- **Problem to solve**
Search the entries for the word "Python" and pull out each line that has it.

----------

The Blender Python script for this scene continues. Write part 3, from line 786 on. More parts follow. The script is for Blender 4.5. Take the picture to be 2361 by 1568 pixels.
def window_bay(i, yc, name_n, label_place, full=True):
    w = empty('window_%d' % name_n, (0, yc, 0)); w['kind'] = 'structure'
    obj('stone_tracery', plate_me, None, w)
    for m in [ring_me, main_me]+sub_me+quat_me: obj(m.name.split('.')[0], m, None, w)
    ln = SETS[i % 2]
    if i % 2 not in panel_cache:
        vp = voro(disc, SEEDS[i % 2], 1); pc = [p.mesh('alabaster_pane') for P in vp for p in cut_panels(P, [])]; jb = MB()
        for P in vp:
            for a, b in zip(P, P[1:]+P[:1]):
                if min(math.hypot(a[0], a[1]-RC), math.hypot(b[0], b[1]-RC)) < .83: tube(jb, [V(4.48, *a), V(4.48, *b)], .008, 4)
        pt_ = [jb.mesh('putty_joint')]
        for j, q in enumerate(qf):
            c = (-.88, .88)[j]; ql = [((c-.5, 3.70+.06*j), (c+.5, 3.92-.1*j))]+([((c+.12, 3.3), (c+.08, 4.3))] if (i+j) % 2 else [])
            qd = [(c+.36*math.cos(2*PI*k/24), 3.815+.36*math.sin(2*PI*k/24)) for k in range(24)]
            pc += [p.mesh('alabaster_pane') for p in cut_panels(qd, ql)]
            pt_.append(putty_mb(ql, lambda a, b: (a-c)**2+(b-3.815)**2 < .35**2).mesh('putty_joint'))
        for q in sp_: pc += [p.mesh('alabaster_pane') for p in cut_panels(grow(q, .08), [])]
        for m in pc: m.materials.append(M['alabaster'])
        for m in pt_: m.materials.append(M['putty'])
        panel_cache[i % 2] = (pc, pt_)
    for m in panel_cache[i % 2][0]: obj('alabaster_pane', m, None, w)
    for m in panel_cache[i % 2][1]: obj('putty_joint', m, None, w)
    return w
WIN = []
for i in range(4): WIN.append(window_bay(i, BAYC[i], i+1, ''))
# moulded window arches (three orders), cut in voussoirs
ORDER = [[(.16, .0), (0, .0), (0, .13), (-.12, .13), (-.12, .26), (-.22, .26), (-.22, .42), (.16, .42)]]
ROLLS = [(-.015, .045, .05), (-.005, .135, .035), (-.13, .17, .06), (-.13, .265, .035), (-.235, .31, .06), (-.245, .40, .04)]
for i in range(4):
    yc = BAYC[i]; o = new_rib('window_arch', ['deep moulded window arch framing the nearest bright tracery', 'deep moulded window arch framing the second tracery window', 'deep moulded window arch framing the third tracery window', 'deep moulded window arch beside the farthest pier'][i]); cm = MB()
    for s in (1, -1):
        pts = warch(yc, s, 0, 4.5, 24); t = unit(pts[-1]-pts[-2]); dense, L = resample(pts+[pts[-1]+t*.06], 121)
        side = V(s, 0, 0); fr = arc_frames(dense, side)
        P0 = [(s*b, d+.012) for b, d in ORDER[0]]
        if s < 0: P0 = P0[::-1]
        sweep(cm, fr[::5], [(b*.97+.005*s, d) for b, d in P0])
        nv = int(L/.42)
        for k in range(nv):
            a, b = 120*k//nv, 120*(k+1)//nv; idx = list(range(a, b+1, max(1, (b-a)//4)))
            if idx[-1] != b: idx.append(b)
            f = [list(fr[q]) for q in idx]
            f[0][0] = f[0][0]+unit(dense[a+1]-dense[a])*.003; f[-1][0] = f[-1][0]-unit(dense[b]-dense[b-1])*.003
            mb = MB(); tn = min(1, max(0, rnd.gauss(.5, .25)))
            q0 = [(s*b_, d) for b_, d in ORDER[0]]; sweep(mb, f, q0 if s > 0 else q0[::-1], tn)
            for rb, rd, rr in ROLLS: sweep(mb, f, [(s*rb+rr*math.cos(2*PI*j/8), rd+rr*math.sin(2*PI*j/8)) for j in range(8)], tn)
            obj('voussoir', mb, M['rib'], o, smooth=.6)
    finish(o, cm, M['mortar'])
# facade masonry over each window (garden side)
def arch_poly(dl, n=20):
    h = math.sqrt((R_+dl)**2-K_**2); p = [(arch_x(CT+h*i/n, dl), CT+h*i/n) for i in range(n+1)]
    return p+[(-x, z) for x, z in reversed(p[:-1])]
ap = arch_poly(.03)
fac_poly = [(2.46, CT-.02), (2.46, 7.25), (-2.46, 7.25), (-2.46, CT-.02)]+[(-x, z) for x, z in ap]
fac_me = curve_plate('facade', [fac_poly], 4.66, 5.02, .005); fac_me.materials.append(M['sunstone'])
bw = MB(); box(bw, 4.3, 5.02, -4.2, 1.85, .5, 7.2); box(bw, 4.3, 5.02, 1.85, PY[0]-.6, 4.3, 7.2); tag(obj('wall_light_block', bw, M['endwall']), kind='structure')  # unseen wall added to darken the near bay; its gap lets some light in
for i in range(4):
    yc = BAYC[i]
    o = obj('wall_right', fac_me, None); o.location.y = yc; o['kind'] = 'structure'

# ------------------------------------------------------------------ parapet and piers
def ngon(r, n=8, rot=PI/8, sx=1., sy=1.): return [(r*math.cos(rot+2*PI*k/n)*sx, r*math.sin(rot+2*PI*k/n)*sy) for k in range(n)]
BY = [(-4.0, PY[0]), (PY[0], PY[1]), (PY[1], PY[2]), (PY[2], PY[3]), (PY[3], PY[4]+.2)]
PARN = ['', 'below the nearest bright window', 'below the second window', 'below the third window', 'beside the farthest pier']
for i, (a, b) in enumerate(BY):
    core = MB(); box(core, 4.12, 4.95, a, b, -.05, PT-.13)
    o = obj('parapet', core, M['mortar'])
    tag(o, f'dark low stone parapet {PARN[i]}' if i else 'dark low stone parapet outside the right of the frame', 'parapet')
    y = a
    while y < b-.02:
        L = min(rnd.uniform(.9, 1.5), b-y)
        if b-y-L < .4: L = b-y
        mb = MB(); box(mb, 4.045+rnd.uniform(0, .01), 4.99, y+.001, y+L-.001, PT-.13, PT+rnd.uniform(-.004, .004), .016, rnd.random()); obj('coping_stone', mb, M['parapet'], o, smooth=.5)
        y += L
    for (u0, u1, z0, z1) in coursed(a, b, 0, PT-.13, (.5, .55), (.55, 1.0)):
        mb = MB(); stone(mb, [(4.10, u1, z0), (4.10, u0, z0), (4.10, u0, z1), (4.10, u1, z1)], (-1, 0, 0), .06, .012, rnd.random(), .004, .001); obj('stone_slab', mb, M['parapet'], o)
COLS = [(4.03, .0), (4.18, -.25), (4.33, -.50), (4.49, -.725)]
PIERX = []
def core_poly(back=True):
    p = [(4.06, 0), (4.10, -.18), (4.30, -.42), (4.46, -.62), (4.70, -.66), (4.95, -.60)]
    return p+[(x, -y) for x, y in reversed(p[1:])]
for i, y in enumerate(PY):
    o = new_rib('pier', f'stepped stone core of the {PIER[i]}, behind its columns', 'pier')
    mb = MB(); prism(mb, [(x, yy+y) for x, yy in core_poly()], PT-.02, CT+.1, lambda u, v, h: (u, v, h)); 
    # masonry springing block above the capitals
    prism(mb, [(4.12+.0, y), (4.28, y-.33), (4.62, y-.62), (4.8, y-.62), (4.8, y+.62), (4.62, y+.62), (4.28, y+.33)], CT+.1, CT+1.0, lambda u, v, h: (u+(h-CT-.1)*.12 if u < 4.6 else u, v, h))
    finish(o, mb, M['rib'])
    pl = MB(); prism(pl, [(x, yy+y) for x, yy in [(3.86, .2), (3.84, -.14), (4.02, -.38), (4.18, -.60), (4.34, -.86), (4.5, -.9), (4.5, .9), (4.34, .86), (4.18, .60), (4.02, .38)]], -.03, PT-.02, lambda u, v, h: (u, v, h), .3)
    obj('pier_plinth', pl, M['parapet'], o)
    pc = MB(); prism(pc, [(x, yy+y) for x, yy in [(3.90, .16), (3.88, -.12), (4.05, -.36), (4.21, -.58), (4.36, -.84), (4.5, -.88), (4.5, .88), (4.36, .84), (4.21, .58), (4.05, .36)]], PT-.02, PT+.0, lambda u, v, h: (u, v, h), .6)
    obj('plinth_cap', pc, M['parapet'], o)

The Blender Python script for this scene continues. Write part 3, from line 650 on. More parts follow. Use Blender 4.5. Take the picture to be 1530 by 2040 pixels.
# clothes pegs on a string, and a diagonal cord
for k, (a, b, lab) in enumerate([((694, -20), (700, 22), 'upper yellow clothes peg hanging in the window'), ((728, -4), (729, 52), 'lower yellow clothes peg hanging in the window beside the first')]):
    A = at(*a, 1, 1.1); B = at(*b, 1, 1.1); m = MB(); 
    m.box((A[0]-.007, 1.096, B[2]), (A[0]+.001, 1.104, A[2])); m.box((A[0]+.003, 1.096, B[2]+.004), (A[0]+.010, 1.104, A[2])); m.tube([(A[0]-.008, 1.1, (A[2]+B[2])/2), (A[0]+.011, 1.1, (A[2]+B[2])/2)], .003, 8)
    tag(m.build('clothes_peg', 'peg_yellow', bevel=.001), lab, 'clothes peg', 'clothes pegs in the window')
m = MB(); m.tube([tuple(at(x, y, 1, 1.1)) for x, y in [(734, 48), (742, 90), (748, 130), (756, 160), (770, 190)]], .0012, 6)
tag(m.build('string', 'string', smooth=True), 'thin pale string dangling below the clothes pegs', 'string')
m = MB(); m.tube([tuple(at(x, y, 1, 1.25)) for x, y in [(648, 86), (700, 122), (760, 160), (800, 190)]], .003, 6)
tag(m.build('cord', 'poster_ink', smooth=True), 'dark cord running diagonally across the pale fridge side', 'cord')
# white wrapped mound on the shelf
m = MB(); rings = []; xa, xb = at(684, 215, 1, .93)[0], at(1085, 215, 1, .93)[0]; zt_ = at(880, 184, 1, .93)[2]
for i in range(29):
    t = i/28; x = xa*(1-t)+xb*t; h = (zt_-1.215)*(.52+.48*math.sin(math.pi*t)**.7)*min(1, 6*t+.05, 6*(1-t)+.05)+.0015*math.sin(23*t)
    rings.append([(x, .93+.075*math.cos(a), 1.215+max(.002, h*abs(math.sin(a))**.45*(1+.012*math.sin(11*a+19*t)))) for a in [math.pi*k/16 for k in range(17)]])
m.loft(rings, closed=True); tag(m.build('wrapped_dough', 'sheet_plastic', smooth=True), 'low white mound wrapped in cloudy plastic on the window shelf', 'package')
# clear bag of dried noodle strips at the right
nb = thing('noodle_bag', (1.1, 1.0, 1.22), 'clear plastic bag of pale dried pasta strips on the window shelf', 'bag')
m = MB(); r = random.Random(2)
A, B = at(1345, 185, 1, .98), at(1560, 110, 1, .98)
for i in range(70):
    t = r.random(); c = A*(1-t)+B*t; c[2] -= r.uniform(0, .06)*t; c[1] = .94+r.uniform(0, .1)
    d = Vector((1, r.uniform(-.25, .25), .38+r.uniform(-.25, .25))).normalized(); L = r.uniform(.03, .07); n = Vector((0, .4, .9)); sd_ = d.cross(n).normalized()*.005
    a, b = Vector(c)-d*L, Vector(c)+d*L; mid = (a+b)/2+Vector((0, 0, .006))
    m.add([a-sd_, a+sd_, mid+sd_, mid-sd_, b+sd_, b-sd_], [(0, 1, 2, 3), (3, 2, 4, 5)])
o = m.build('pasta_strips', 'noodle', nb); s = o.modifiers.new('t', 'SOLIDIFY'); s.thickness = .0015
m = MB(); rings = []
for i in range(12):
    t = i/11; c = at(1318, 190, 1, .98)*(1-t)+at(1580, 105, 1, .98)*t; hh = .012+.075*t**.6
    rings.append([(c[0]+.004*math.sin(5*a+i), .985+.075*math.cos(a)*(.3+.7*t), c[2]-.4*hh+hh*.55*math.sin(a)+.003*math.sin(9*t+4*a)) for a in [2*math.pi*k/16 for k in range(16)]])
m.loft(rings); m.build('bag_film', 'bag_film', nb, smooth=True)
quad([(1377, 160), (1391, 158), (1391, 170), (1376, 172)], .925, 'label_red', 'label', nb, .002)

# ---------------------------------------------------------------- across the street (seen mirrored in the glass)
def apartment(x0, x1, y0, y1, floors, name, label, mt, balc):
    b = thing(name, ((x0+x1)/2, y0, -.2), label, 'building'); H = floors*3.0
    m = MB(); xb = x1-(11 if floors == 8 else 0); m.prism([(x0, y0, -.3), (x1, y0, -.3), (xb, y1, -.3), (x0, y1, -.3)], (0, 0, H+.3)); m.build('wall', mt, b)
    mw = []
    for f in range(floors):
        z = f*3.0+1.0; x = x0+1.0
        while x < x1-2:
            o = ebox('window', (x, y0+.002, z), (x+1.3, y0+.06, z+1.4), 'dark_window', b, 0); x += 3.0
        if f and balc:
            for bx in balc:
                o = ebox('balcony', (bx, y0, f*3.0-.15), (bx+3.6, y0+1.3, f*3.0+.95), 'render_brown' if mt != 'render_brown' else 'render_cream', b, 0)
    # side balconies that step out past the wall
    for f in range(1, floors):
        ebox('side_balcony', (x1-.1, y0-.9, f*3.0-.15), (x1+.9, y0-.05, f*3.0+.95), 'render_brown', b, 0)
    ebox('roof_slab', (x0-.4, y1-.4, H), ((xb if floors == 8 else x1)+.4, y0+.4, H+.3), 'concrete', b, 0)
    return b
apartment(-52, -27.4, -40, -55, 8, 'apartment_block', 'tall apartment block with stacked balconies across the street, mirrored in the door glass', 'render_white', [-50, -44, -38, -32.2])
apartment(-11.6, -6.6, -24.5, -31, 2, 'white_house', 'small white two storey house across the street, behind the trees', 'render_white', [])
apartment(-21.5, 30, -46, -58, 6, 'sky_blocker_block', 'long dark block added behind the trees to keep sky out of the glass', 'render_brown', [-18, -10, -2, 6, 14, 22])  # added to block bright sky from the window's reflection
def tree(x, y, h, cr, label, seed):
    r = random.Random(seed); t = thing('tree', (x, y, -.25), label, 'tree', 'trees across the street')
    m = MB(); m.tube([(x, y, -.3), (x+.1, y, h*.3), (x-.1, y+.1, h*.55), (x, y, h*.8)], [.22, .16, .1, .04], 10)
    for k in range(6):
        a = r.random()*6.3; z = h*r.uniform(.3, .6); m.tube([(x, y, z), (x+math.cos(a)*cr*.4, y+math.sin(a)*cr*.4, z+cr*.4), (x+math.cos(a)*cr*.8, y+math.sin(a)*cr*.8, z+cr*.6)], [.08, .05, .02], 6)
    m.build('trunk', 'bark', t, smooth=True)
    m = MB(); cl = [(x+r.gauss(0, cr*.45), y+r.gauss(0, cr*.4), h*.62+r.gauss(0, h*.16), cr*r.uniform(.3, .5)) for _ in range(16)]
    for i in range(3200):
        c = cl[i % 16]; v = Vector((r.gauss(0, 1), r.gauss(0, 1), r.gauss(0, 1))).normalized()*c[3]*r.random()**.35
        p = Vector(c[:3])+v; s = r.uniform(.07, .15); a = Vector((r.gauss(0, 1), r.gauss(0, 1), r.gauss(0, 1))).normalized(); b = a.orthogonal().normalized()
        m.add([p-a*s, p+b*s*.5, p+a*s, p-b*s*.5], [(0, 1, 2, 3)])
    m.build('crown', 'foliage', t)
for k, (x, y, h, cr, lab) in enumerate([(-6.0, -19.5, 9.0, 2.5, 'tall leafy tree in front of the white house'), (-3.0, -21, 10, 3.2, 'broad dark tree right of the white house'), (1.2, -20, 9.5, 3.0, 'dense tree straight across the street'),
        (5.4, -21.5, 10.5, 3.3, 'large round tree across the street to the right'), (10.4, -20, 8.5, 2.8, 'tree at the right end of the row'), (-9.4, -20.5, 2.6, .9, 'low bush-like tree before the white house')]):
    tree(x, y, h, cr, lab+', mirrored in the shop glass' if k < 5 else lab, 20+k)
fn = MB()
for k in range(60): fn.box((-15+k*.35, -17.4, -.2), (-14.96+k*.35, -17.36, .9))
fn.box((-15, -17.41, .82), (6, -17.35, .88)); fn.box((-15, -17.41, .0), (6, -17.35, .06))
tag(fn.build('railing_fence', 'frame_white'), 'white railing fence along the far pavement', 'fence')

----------

- **Task answer**
The Blender Python script for this scene continues. Write part 3, from line 786 on. More parts follow. The script is for Blender 4.5. Take the picture to be 2361 by 1568 pixels.
The Blender Python script for this scene continues. Write part 3, from line 650 on. More parts follow. Use Blender 4.5. Take the picture to be 1530 by 2040 pixels.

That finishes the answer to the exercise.